Si elle annonce l’apocalypse à venir, la Guerre d’Espagne marque surtout la défaite du socialisme révolutionnaire en Europe. Si l’aide octroyée à Franco par Hitler et Mussolini est connu, on mésestime la contribution de l’URSS et de l’Angleterre dans la défaite finale des Républicains. Explications.

Pourquoi une guerre civile en Espagne ?

En 1936, l’élection du Front populaire espagnol incite les militaires à opérer un coup d’État contre le nouveau régime socialiste. L’affaire est menée par Franco et aboutit à un échec. Cependant, la République espagnole n’a pas les moyens de mater l’insurrection et la situation dégénère en guerre ouverte entre le gouvernement légitime et les militaires révoltés. À partir de là, les pays européens vont s’impliquer de façon plus ou moins directe dans le conflit.

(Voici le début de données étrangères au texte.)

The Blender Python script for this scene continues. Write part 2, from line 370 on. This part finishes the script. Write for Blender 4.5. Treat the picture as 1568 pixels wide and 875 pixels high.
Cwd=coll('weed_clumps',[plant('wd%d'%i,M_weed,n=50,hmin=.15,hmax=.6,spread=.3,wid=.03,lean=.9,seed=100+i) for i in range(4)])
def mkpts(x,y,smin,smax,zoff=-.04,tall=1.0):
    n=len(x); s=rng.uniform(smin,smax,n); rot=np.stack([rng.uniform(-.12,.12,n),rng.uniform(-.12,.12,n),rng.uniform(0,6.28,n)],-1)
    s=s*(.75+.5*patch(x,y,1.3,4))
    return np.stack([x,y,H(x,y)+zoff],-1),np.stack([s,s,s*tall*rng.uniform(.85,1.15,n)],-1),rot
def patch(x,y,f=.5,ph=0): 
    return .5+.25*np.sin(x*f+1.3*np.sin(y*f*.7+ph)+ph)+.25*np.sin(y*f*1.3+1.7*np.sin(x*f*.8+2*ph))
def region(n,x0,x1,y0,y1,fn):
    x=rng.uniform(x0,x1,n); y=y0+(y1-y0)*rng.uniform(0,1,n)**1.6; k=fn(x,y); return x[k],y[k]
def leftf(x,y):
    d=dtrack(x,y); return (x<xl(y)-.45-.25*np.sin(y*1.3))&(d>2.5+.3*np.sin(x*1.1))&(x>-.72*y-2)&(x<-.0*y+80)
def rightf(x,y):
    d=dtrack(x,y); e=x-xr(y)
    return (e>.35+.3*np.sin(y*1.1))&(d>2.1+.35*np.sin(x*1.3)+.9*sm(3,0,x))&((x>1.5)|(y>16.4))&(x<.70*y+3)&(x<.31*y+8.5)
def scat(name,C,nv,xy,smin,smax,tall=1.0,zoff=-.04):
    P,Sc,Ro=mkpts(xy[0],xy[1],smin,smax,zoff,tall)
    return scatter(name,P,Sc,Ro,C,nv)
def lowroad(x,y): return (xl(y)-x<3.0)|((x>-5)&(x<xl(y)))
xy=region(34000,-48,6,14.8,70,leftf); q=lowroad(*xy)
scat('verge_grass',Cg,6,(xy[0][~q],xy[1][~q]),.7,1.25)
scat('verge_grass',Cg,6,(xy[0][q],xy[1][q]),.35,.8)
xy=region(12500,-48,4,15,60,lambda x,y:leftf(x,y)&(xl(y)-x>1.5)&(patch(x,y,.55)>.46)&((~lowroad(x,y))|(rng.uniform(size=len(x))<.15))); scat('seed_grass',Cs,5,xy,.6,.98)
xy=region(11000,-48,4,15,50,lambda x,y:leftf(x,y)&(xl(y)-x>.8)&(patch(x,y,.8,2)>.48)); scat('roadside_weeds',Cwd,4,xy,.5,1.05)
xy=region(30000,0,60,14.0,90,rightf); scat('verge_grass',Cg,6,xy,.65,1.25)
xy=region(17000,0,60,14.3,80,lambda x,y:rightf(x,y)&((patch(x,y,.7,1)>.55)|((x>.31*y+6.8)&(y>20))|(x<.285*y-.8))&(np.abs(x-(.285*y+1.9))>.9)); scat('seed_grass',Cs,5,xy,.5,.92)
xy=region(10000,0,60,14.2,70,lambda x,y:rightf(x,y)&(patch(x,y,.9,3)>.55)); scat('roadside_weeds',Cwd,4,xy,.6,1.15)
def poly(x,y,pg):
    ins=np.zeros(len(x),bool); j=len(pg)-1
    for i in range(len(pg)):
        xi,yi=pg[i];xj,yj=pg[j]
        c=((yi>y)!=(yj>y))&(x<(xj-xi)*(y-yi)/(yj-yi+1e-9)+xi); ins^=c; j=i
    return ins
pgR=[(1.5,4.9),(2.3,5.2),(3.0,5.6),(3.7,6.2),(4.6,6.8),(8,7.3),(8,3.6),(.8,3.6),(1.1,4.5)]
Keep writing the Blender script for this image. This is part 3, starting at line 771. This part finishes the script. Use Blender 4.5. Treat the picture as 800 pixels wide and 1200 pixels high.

Sur le papier, les forces semblent équilibrées. Les Nationalistes comptent sur l’aide de l’Allemagne et l’Italie, les Républicains s’appuient sur celle de l’Union soviétique. Si les alliés de Franco jouent le jeu, c’est nettement moins le cas de Staline qui rechigne à appuyer des révolutionnaires qu’il ne contrôle pas.

Dès lors, l’écart de force s’accroît progressivement au profit des fascistes qui remportent la guerre.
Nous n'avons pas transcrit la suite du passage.